Myrthes de Campos: Pioneira na advocacia Por Bruno Baptista Advogado e Presidente da Caixa de Assistência aos Advogados de Pernambuco - CAAPE Ao nos depararmos com listas de aprovados em exames da OAB ou concurso públicos, há uma evidente prevalência de nomes femininos, o que pode causa uma falsa impressão de que não existe mais preconceito de gênero nas carreiras jurídicas.
Na realidade, é só se pensar nos graves problemas de assédio sexual sofrido por advogadas e estagiárias, na desigualdade salarial fora do serviço público e na ainda diminuta (mas felizmente crescente) participação feminina em cargos de destaque na OAB ou à frente de grandes bancas de advocacia, para se ver que o caminho a ser percorrido ainda é longo.
Ainda há muito a se fazer para se alcançar a tão esperada igualdade.
Mas se as advogadas podem comemorar as conquistas já alcançadas e até a supremacia numérica sobre os advogados, muito se deve às pioneiras que, no fim do século XIX e início do XX, superaram barreiras que pareciam intransponíveis para ter a possibilidade de exercer tão nobre profissão.
A despeito de algumas mulheres terem se formado em direito ainda no século XIX, como Maria Fragoso, Maria Coelho e Delmira Secundina da Costa, em 1888, todas pela Faculdade de Direito do Recife, nenhuma delas conseguiu efetivamente exercer a advocacia, cabendo essa primazia à fluminense Myrthes Gomes de Campos, a primeira advogada do Brasil.
Nascida em Macaé-RJ em 1875, Myrthes de Campos, escandalizando a sociedade da época e até a sua família, partiu para a então capital da República, onde se bacharelou em direito no ano de 1898.
A despeito de sua inegável incapacidade, por puro preconceito somente conseguir ingressar no Instituto dos Advogados do Brasil (predecessor da Ordem dos Advogados do Brasil), obtendo licença para o exercício da advocacia, por maioria de 23X15, em 1906.
Em sua primeira oportunidade como defensora no Tribunal do Júri, em 1899, antes mesmo de obter a licença para advogar, Myrthes de Campos chamou a atenção da imprensa e dos populares, que lotou a plateia para assistir o fato inusitado da atuação de uma defensora do sexo feminino.

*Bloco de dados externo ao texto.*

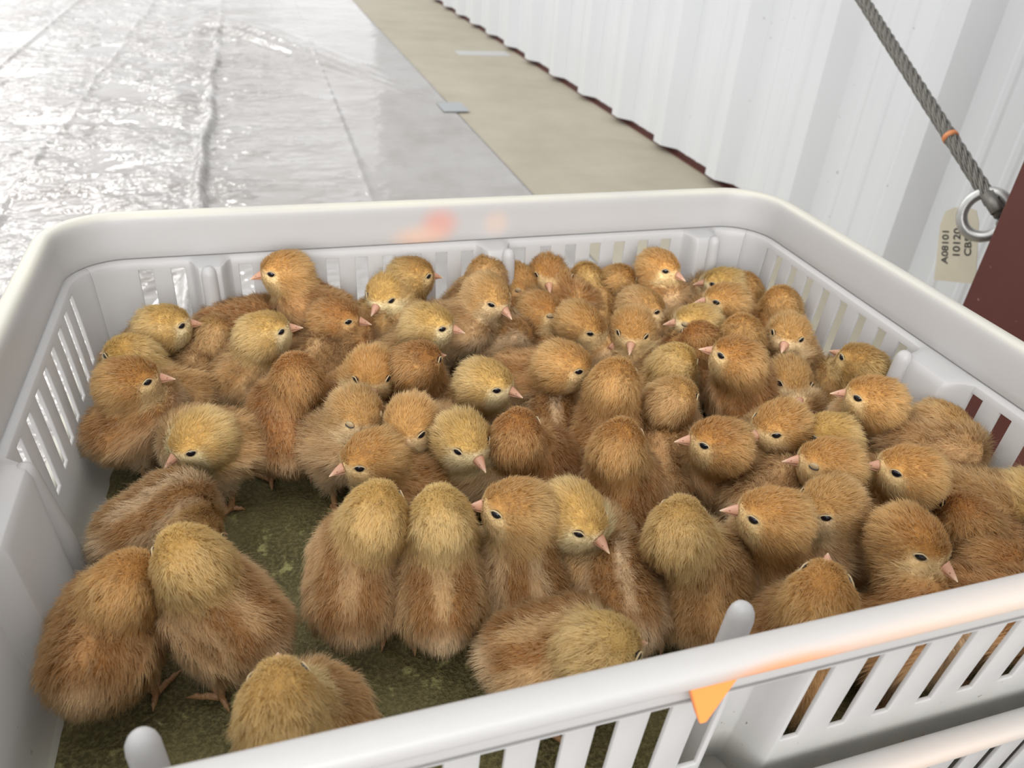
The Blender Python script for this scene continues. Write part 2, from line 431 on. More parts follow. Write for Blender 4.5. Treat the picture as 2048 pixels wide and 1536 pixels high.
PILLARS = {0: [(0.007, 0.045, 0.0195), (-0.222, -0.188, -0.203)], 1: [(-0.064, -0.014, -0.021)], 2: [(0.018, 0.048, 0.042), (-0.206, -0.176, -0.192), (0.212, 0.246, 0.236)], 3: [(-0.092, -0.018, -0.026)]}
ROWS = [(-0.018, 0.0400), (-0.014, 0.0395), (0.0, 0.0375), (0.004, 0.0305), (0.012, 0.0265), (0.024, 0.0242), (0.045, 0.0222), (0.062, 0.0212), (0.080, 0.0200), (0.0985, 0.0188), (0.1035, 0.0178), (0.1055, 0.0145)]
OUTER = {-0.018: 0.0295, -0.014: 0.0275, 0.0: 0.0250, 0.004: 0.0243, 0.012: 0.0235}
BUMPS = {0: 0.019, 1: 0.0185, 2: 0.0165, 3: 0.012}
POST_TOP = {0: 0.1215, 1: 0.107, 2: 0.1055, 3: 0.1045}
def bump_at(side, s):
    v = 0
    for a, b, _ in PILLARS[side]:
        fl = 0.008
        t = min(1, max(0, min(s - a, b - s) / fl)); v = max(v, t * t * (3 - 2 * t))
    return v * BUMPS[side]
def wall_side(side):
    lo, hi = (-CA_ + RCN, CA_ - RCN) if side in (0, 2) else (CY_ - CB_ + RCN, CY_ + CB_ - RCN)
    br = {lo, hi}; slot = []
    for c, w in SLOTS[side]:
        slot.append((c - w / 2, c + w / 2)); br |= {c - w / 2, c + w / 2}
    for a, b, _ in PILLARS[side]:
        for q in np.linspace(a, b, 18): br.add(float(q))
    br = sorted(v for v in br if lo - 1e-6 <= v <= hi + 1e-6)
    out = [br[0]]
    for v in br[1:]:
        if v - out[-1] > 4e-4: out.append(v)
    samples = []
    kprev = {0: 3, 1: 0, 2: 1, 3: 2}[side]
    ss = out if side in (0, 1) else out[::-1]
    for q in np.linspace(45, 90, 6)[:-1]: samples.append(('c', kprev, q))
    for s in ss: samples.append(('s', s, 0))
    for q in np.linspace(0, 45, 6)[1:]: samples.append(('c', side, q))
    return samples, slot
SHORT = {1: (0.0448, 0.0224)}
def crate_wall(side, material, parent):
    samples, slot = wall_side(side); T = 0.0024
    nS, nR = len(samples), len(ROWS); V = []
    for (ty, a, b) in samples:
        for off in (0, -T):
            for (z, ins) in ROWS:
                if off and z in OUTER: ins = OUTER[z] - off
                if ty == 'c': x, y = corner_point(a, b, ins + off)
                else:
                    bm_ = bump_at(side, a) * (1.0 if z < 0.1 else (0.9 if z < 0.104 else 0)) * (1 if z > 0.001 else 1)
                    x, y = path_point(side, a, ins + off + bm_)
                V.append((x, y, z))
    def vid(i, o, r): return (i * 2 + o) * nR + r
    def solid(i, r):
        if i < 0 or i >= nS - 1 or r < 0 or r >= nR - 1: return False
        A, B = samples[i], samples[i + 1]
        if A[0] == 's' and B[0] == 's':
            mid = (A[1] + B[1]) / 2
            for (p, q) in slot:
                if p < mid < q and 0.0449 < (ROWS[r][0] + ROWS[r + 1][0]) / 2 < 0.0985:
                    return False
        return True
    F = []
    for i in range(nS - 1):
        for r in range(nR - 1):
            if not solid(i, r): continue
            F.append((vid(i, 0, r), vid(i, 0, r + 1), vid(i + 1, 0, r + 1), vid(i + 1, 0, r)))
            F.append((vid(i, 1, r), vid(i + 1, 1, r), vid(i + 1, 1, r + 1), vid(i, 1, r + 1)))
            if not solid(i - 1, r): F.append((vid(i, 0, r), vid(i, 1, r), vid(i, 1, r + 1), vid(i, 0, r + 1)))
            if not solid(i + 1, r): F.append((vid(i + 1, 0, r), vid(i + 1, 0, r + 1), vid(i + 1, 1, r + 1), vid(i + 1, 1, r)))
            if not solid(i, r - 1): F.append((vid(i, 0, r), vid(i + 1, 0, r), vid(i + 1, 1, r), vid(i, 1, r)))
            if not solid(i, r + 1): F.append((vid(i, 0, r + 1), vid(i, 1, r + 1), vid(i + 1, 1, r + 1), vid(i + 1, 0, r + 1)))
    o = link_mesh('side_wall', V, F, material, parent)
    bevel(o, 0.0007, 2, 40)
    me = o.data
    return o
RIMP = [(0.0147, 0.1045), (0.0142, 0.120), (0.0138, 0.134), (0.0128, 0.1385), (0.0110, 0.1400), (0.007, 0.1402), (0.0035, 0.1395), (0.0015, 0.1378), (0.0010, 0.135), (0.0016, 0.1305),
        (0.0024, 0.1302), (0.0032, 0.1310), (0.0030, 0.1345), (0.0045, 0.1370), (0.0078, 0.1380), (0.0102, 0.1365), (0.0112, 0.132), (0.0120, 0.1048)]
def loop_points(inset):
    P = []
    for side, k in ((0, 0), (1, 1), (2, 2), (3, 3)):
        lo, hi = (-CA_ + RCN, CA_ - RCN) if side in (0, 2) else (CY_ - CB_ + RCN, CY_ + CB_ - RCN)
        q = np.linspace(lo, hi, 13) if side in (0, 1) else np.linspace(hi, lo, 13)
        for s in q: P.append(path_point(side, float(s), inset))
        for a in np.linspace(0, 90, 13)[1:-1]: P.append(corner_point(k, float(a), inset))
    return P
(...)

No seu discurso de abertura, Myrthes acentuou que “envidarei, portanto, todos os esforços, afim de não rebaixar o nível da justiça, não comprometer os interesses do meu constituinte, nem deixar uma prova de incapacidade aos adversários da mulher como advogada”.
Ao final, ela venceu o embate com o promotor até então considerado imbatível e conseguiu a absolvição do réu.
Que no dia 08 de março, internacionalmente dedicado às mulheres, os exemplos de Myrthes de Campos e de tantas outras pioneiras, como Nair Andrade dos Santos, primeira diretora da OAB pernambucana e, atualmente, quase nonagenária, uma das mais assíduas conselheiras seccionais, sirvam-nos de alento para não esmorecer diante dos obstáculos que a sociedade e a cultura machistas nos impõem e que lutemos pela efetivação da plena igualdade de oportunidades e de tratamento entre gêneros.